■ **INSTRUCTION**: Give every line below again, exactly.

■ **DATA SECTION**:
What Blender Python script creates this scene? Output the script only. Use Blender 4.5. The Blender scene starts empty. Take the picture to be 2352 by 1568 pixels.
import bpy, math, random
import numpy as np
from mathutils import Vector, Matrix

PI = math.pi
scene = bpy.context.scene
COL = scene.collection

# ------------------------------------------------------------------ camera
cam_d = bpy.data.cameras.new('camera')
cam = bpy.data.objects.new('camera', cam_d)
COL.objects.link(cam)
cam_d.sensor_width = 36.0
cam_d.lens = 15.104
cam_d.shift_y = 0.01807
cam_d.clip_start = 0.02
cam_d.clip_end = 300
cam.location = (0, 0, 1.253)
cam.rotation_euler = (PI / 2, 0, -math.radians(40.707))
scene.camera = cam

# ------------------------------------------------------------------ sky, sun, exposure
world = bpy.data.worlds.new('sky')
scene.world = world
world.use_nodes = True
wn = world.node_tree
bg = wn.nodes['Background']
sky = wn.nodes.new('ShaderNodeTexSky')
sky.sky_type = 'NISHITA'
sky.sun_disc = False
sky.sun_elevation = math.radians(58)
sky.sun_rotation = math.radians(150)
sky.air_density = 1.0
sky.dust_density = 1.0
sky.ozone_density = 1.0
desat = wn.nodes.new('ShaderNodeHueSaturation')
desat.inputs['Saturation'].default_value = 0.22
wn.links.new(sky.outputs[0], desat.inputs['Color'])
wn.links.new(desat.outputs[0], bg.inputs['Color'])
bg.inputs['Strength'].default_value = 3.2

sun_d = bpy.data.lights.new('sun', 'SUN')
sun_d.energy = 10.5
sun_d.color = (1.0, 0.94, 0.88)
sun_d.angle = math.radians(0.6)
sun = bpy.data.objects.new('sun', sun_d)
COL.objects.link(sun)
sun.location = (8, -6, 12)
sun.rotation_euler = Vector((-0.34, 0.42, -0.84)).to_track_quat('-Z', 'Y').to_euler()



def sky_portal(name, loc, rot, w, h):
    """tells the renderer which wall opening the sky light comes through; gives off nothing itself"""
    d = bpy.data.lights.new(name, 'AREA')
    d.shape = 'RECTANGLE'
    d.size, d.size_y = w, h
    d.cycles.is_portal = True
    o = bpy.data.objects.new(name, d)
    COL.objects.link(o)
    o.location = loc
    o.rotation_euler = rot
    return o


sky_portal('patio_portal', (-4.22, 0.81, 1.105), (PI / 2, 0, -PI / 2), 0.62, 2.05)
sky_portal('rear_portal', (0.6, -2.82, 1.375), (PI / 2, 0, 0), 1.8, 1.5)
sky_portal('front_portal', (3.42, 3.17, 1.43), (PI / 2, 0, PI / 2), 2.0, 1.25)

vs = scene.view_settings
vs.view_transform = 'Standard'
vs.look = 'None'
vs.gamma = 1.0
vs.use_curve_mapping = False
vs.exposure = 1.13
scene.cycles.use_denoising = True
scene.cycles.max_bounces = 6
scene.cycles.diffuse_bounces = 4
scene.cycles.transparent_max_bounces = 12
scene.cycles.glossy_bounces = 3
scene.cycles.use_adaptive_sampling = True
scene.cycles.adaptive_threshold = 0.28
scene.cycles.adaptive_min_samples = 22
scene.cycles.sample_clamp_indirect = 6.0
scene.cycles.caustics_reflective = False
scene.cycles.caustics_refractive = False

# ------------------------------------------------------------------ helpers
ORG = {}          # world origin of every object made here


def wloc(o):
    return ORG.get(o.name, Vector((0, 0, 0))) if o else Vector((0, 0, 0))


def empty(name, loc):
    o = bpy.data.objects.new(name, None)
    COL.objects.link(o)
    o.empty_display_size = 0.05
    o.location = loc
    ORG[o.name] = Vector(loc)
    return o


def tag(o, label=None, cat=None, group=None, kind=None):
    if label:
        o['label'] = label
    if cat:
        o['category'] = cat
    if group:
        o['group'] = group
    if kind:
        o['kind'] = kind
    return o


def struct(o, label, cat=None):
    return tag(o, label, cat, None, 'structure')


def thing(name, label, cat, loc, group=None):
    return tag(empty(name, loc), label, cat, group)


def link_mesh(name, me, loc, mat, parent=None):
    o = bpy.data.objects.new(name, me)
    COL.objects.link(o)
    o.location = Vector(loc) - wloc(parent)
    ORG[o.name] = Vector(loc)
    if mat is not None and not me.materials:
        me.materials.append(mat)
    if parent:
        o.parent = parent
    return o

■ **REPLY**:
What Blender Python script creates this scene? Output the script only. Use Blender 4.5. The Blender scene starts empty. Take the picture to be 2352 by 1568 pixels.
import bpy, math, random
import numpy as np
from mathutils import Vector, Matrix

PI = math.pi
scene = bpy.context.scene
COL = scene.collection

# ------------------------------------------------------------------ camera
cam_d = bpy.data.cameras.new('camera')
cam = bpy.data.objects.new('camera', cam_d)
COL.objects.link(cam)
cam_d.sensor_width = 36.0
cam_d.lens = 15.104
cam_d.shift_y = 0.01807
cam_d.clip_start = 0.02
cam_d.clip_end = 300
cam.location = (0, 0, 1.253)
cam.rotation_euler = (PI / 2, 0, -math.radians(40.707))
scene.camera = cam

# ------------------------------------------------------------------ sky, sun, exposure
world = bpy.data.worlds.new('sky')
scene.world = world
world.use_nodes = True
wn = world.node_tree
bg = wn.nodes['Background']
sky = wn.nodes.new('ShaderNodeTexSky')
sky.sky_type = 'NISHITA'
sky.sun_disc = False
sky.sun_elevation = math.radians(58)
sky.sun_rotation = math.radians(150)
sky.air_density = 1.0
sky.dust_density = 1.0
sky.ozone_density = 1.0
desat = wn.nodes.new('ShaderNodeHueSaturation')
desat.inputs['Saturation'].default_value = 0.22
wn.links.new(sky.outputs[0], desat.inputs['Color'])
wn.links.new(desat.outputs[0], bg.inputs['Color'])
bg.inputs['Strength'].default_value = 3.2

sun_d = bpy.data.lights.new('sun', 'SUN')
sun_d.energy = 10.5
sun_d.color = (1.0, 0.94, 0.88)
sun_d.angle = math.radians(0.6)
sun = bpy.data.objects.new('sun', sun_d)
COL.objects.link(sun)
sun.location = (8, -6, 12)
sun.rotation_euler = Vector((-0.34, 0.42, -0.84)).to_track_quat('-Z', 'Y').to_euler()



def sky_portal(name, loc, rot, w, h):
    """tells the renderer which wall opening the sky light comes through; gives off nothing itself"""
    d = bpy.data.lights.new(name, 'AREA')
    d.shape = 'RECTANGLE'
    d.size, d.size_y = w, h
    d.cycles.is_portal = True
    o = bpy.data.objects.new(name, d)
    COL.objects.link(o)
    o.location = loc
    o.rotation_euler = rot
    return o


sky_portal('patio_portal', (-4.22, 0.81, 1.105), (PI / 2, 0, -PI / 2), 0.62, 2.05)
sky_portal('rear_portal', (0.6, -2.82, 1.375), (PI / 2, 0, 0), 1.8, 1.5)
sky_portal('front_portal', (3.42, 3.17, 1.43), (PI / 2, 0, PI / 2), 2.0, 1.25)

vs = scene.view_settings
vs.view_transform = 'Standard'
vs.look = 'None'
vs.gamma = 1.0
vs.use_curve_mapping = False
vs.exposure = 1.13
scene.cycles.use_denoising = True
scene.cycles.max_bounces = 6
scene.cycles.diffuse_bounces = 4
scene.cycles.transparent_max_bounces = 12
scene.cycles.glossy_bounces = 3
scene.cycles.use_adaptive_sampling = True
scene.cycles.adaptive_threshold = 0.28
scene.cycles.adaptive_min_samples = 22
scene.cycles.sample_clamp_indirect = 6.0
scene.cycles.caustics_reflective = False
scene.cycles.caustics_refractive = False

# ------------------------------------------------------------------ helpers
ORG = {}          # world origin of every object made here


def wloc(o):
    return ORG.get(o.name, Vector((0, 0, 0))) if o else Vector((0, 0, 0))


def empty(name, loc):
    o = bpy.data.objects.new(name, None)
    COL.objects.link(o)
    o.empty_display_size = 0.05
    o.location = loc
    ORG[o.name] = Vector(loc)
    return o


def tag(o, label=None, cat=None, group=None, kind=None):
    if label:
        o['label'] = label
    if cat:
        o['category'] = cat
    if group:
        o['group'] = group
    if kind:
        o['kind'] = kind
    return o


def struct(o, label, cat=None):
    return tag(o, label, cat, None, 'structure')


def thing(name, label, cat, loc, group=None):
    return tag(empty(name, loc), label, cat, group)


def link_mesh(name, me, loc, mat, parent=None):
    o = bpy.data.objects.new(name, me)
    COL.objects.link(o)
    o.location = Vector(loc) - wloc(parent)
    ORG[o.name] = Vector(loc)
    if mat is not None and not me.materials:
        me.materials.append(mat)
    if parent:
        o.parent = parent
    return o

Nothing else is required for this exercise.